Secondo altre testimonianze, però, anche chi ha patrimoni più grandi si sta muovendo. «In questi giorni ho concluso due grosse operazioni di questo tipo» segnala un private banker con una rete di clienti titolari di un patrimonio medio intorno al mezzo milione di euro. «A partire da maggio ho ricevuto tante chiamate dai miei clienti preoccupati per l’evoluzione della situazione politica - osserva un altro gestore -. Specialmente i clienti con un patrimonio alto sempre più spesso mi chiedono di aprire un conto all’estero». Perché? Paura di una patrimoniale? «No - spiega - perché un’operazione del genere è tutta sotto la luce del sole e dichiarata nel quadro RW della dichiarazione dei redditi. Chi apre il conto all’estero lo fa per tutelarsi dagli scenari più estremi: quello dell’uscita dell’Italia dall’euro o quello di un blocco dei capitali come accaduto in Grecia o a Cipro. Oppure da una crisi bancaria, a causa dello spread, che possa portare fino al bail-in di qualche istituto». Si tratta di paure forse irrazionali. Ma iniziano a condizionare i comportamenti.
«Il fenomeno è in atto - conferma un alto dirigente di una banca svizzera -. Diversi clienti italiani ci chiamano preoccupati e alcuni di loro spostano parte del loro patrimonio fuori dai confini dell’Italia». Ma c’è anche chi, in base alla sua esperienza, considera il fenomeno ancora marginale: «Al momento non abbiamo nuovi contratti ma solo richieste di informazioni - sottolinea Francesco Fabiani, ceo di Albacore Wealth management – soprattutto da parte di chi ha medi patrimoni tra i 5 e i 10 milioni. I grandi da tempo si sono organizzati lasciando i patrimoni all’estero». «C’è molta incertezza per la situazione politica - spiega un altro gestore - e per tutti lo spettro resta quello dell’uscita dall’euro. È vero che non è nel programma di governo ma l’atteggiamento di sfida potrebbe costringere l’Unione ad accettare l’Italexit per autopreservarsi».

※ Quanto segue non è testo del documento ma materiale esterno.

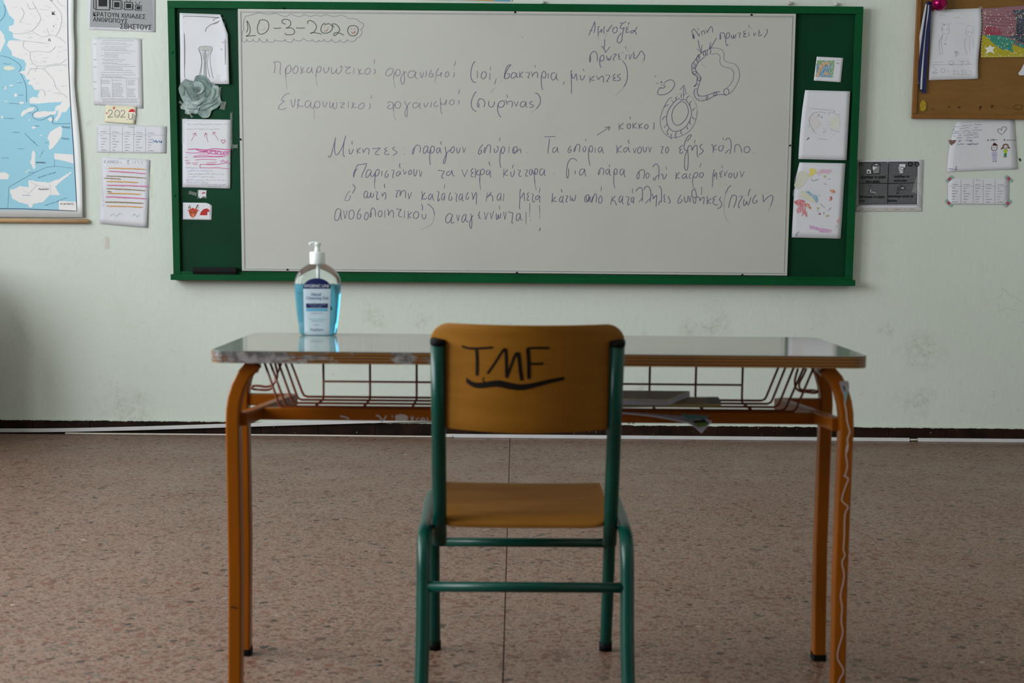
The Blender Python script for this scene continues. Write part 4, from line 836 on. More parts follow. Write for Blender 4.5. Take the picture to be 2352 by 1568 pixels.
marks('coloured_patches', [
 ('fill', V4("205,280 290,290 300,350 240,440 180,470 150,430 175,350")[0], crayon(206, 204, 184), .7),
 ('fill', V4("230,480 290,500 350,560 375,600 330,600 270,570 205,545")[0], crayon(208, 206, 180), .7),
 ('fill', V4("305,262 345,250 378,270 375,305 345,318 320,342 302,330 312,300")[0], crayon(222, 206, 80), .7),
 ('fill', V4("378,300 430,262 480,265 530,262 535,290 500,308 450,300 395,322")[0], crayon(212, 168, 192), .7),
 ('fill', V4("265,490 300,485 340,520 390,535 395,590 378,612 360,570 310,530")[0], crayon(120, 166, 192), .7),
 ('fill', V4("150,590 200,572 250,580 275,610 270,680 290,740 275,755 250,715 235,755 220,700 185,715 170,680 200,640 155,615")[0], crayon(202, 116, 126), .7),
 ('fill', V4("275,612 300,618 328,660 320,675 290,650 270,640")[0], crayon(204, 120, 70), .7),
 ('fill', V4("515,478 550,470 578,490 565,508 535,505")[0], crayon(206, 120, 62), .7),
 ('fill', V4("515,545 540,540 543,570 525,592 512,580 520,562")[0], crayon(188, 62, 70), .7),
 ('fill', V4("310,835 345,845 375,855 440,868 535,885 530,910 430,912 385,885 345,880 310,875")[0], crayon(200, 150, 194), .7),
 ('fill', V4("588,800 600,770 625,762 615,800 598,822")[0], crayon(204, 140, 150), .7),
 ('fill', V4("455,405 485,405 480,422 460,422")[0], crayon(214, 160, 186), .7),
 ('fill', V4("405,712 425,715 420,732 403,728")[0], crayon(156, 80, 100), .7),
 (V4("455,330 475,330 465,345 455,330 | 385,660 405,655 400,672 385,660 | 470,745 490,735 510,740 480,752"), 1.4, ink(190, 180, 110)),
 (V4("505,685 520,670 530,655 | 450,700 460,715 450,728 | 385,685 405,695 | 585,860 598,835 | 568,880 575,872 | 165,950 180,920 205,905 | 180,930 175,950 | 325,360 345,380 400,365 | 500,365 520,358 | 160,450 140,500 145,540 | 180,290 150,400 | 410,520 408,540 | 420,615 465,660"), 1.2, ink(150, 146, 168))], 0, s, pos=on(s))

# ------------------------------------------------------------------ left wall: map and papers
YM = D-.016
mp = empty('wall_map', (W(60, 500, YM).x, YM, W(60, 500, YM).z), 'hanging paper map with pale blue sea at the left edge', 'map')
c0 = lambda y: 168+ (y-0)*.0 + (0 if y < 60 else 0)
def medge(y): # right edge of the hanging sheet
    pts = [(-420, 168), (0, 170), (60, 169), (110, 172), (200, 171), (260, 178), (330, 185), (400, 189), (500, 191)]
    for (a, p), (b, q) in zip(pts, pts[1:]):
        if y <= b: return p+(q-p)*(y-a)/(b-a)
    return 191
sheet('map_sheet', ((-390, -420), (0, -420), (0, 499), (-390, 496)), YM, M['map_paper'], None, None, .0,
      curl=lambda u, v: .010*max(0, (u-.974)/.026)**2*(.6+.4*math.sin(7*v)), warp=lambda u, v: (medge(-420+919*v)*u, 0), n=60, k=30, parent=mp)
V5 = lambda t: strokes(t, 0, 0, 2.9025)
SEA = ink(150, 200, 220); LAND = ink(228, 225, 226); RD = ink(186, 188, 196); BD = ink(70, 74, 96)
Tz = lambda q: V5(q)[0]
def blob(x, y, a, b, sd):
    r = random.Random(sd); return [((x+a*math.cos(t)*r.uniform(.7, 1.2))/2.9025, (y+b*math.sin(t)*r.uniform(.7, 1.2))/2.9025) for t in [i*math.pi/4 for i in range(8)]]
g = [('fill', Tz("-1050,-1150 440,-1150 450,0 455,370 470,700 490,1000 513,1405 -1050,1388"), SEA),
 ('fill', Tz("20,-900 448,-900 450,0 455,370 469,700 440,745 410,750 400,780 375,812 360,800 385,770 390,735 365,735 370,710 400,700 415,670 400,680 300,685 260,690 200,690 195,660 215,645 265,650 250,640 265,605 235,600 215,570 185,560 200,530 175,530 165,500 125,480 165,470 175,430 160,400 120,385 80,370 75,340 45,300 60,270 140,265 90,255 85,215 60,205 60,175 90,165 95,130 60,100 45,60 20,0"), LAND, .8),
 ('fill', Tz("-60,200 0,200 25,230 35,270 20,310 0,350 -60,330"), LAND, .8),
 ('fill', Tz("-900,-900 -260,-900 -200,-300 -330,0 -250,200 -420,420 -300,700 -500,900 -800,800 -900,300"), LAND, .8),
 ('fill', Tz("225,760 240,745 300,740 330,745 380,738 370,760 310,775 250,785 225,780"), LAND, .8),
 ('fill', Tz("140,775 140,750 190,720 230,712 225,735 170,755 150,775"), LAND, .8),
 ('fill', Tz("405,840 415,860 410,910 370,965 335,1000 325,980 330,950 315,920 335,880 370,855"), LAND, .8),
 ('fill', Tz("225,1000 238,1030 232,1060 235,1120 225,1130 210,1100 200,1075 210,1060 215,1010"), LAND, .8),
 ('fill', Tz("165,1150 195,1130 200,1135 175,1152"), LAND, .8),
 ('fill', Tz("190,1200 250,1210 330,1215 400,1190 470,1145 480,1150 400,1215 370,1240 380,1270 405,1300 330,1300 290,1345 220,1360 210,1385 195,1380 185,1360 130,1350 80,1320 65,1260 85,1265 130,1240 190,1250"), LAND, .8),
 ('fill', Tz("-400,1150 -200,1130 0,1150 40,1150 65,1170 50,1195 0,1195 -200,1190"), LAND, .8),
 ('fill', Tz("362,1022 487,1030 490,1090 440,1075 362,1060"), LAND), ('fill', Tz("392,1338 508,1345 511,1405 392,1398"), LAND)]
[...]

Così c’è chi suggerisce ai propri clienti di aprire conti correnti esteri. Chi va incontro alle richieste della clientela con polizze vita di maxi importo denominate in altre valute. C’è chi fa del «rischio-Italia a zero» una vera e propria strategia per i clienti. Per esempio Stefano Rossi, responsabile Wealth Management di Euclidea Sim. «Sin dalle elezioni di marzo noi abbiamo azzerato i titoli italiani nelle nostre gestioni patrimoniali e, usando una banca depositaria estera, abbiamo un rischio Italia pari a zero. Chi viene da noi lo fa con un’ottica di diversificazione: la nostra offerta è di evitare il rischio Italia». Ripetiamo: il fenomeno non pare essere di massa. Ma esiste.